One tends to associate sculpture parks with works that rise above the ground, and Storm King in particular with its magnificent suite of Mark di Suvero’s metal behemoths that, in silhouette, can look like calligraphy written on the sky. And yet, there are sculptures here that not only engage with the earth but appear to grow out of it: Richard Serra’s steel planks emerging from hillsides like buried spacecraft, Zhang Huan’s mind-blowing three-legged buddha, a titan risen to his chin from some subterranean realm, Maya Lin’s waves, crafted from the earth itself. For Storm King’s other temporary exhibition, Brooklyn-based artist David Brooks has drawn out this earth-bound aspect, by burying a 1970s Dynahoe tractor. (It’s visible through a set of grates in the grass—ask where it’s situated, or you’ll miss it.) His piece refers back to the very machines that, decades ago, transformed this land into an outdoor museum.
And, of course, a setting for the most dramatic of meals. The Summer Solstice was illuminated by white Christmas tree lights strung in a circle over the tables and, increasingly over the course of the evening, by the super moon rising over the Hudson Highlands. It was set to an intermittent, gong-like music, produced by ever-tipsier diners striking an adjacent, hulking Mark di Suvero piece, Beethoven’s Quartet, with rubber mallets. (Storm King’s director and curator David Collens said he keeps a supply of mallets on hand—many of them are smashed to smithereens when people miss, and strike the wooden handle.) As things wound down, diners hopped into trams for a tour of the grounds. Under super moonlight, Roy Lichtenstein’s Mermaid, a surfboard-shaped piece, was an apparition hovering over a pond, the di Suveros on the horizon dark, hunched creatures.

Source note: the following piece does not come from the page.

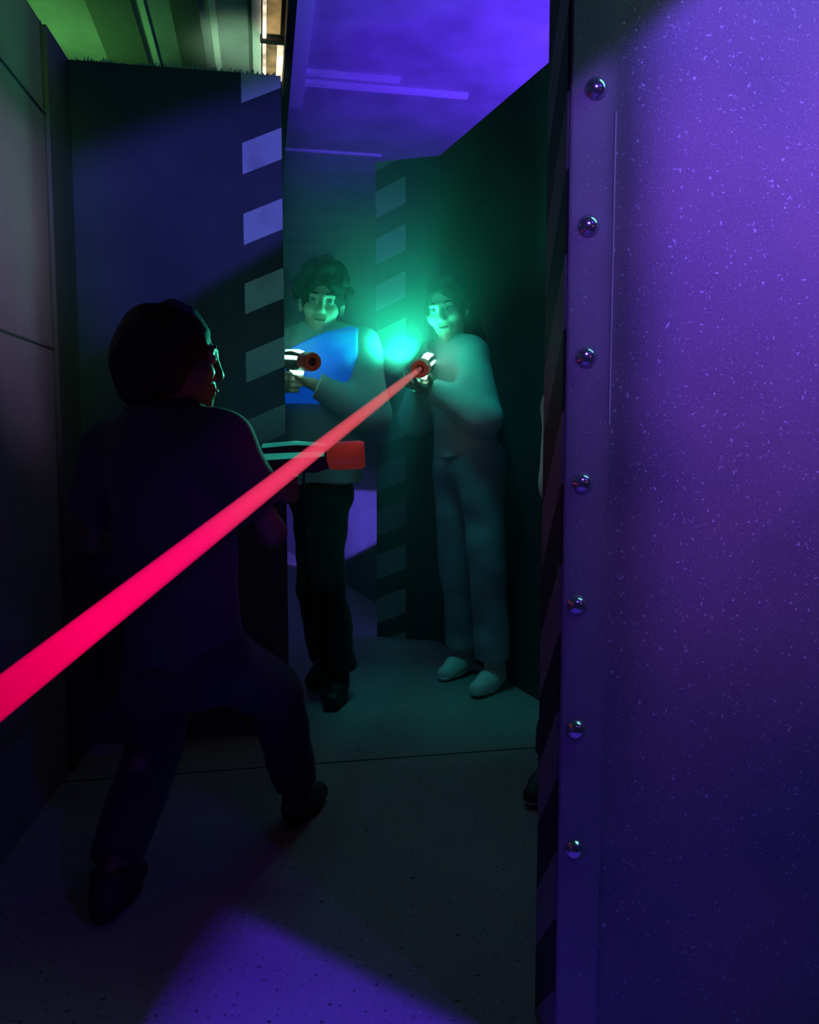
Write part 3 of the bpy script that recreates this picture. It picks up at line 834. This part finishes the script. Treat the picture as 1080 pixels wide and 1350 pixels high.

Over dinner, David Diamond, who’s on Storm King’s board of directors, recalled being at the park on its busiest day. Some 3,000 people visited, and it was tough to find a parking space, but, with people distributed over the 500-acre grounds, population density remained blissfully low. “The feeling we want to give,” he said, “is, you’re out wandering with these sculptures by yourself.” Contrast that kind of meditative experience with a weekend visit to MoMA, where you’re looking at Picassos with everyone and his football team. Though its seasonal attendance isn’t anywhere near that of a major museum’s annual door, things have been picking up recently at Storm King. In the last five years, visitorship has risen from 50,000 to last year’s 80,000. Yes, a Mark di Suvero exhibition on Governors Island in 2011 brought some needed attention, but one would like to think the sculpture park’s increased popularity also derives from from the possibility that in our current culture of distraction—for the art world, fairs and festivals; for all of us, phones and computers—the kind of engagement with art that Storm King facilitates is needed more than ever.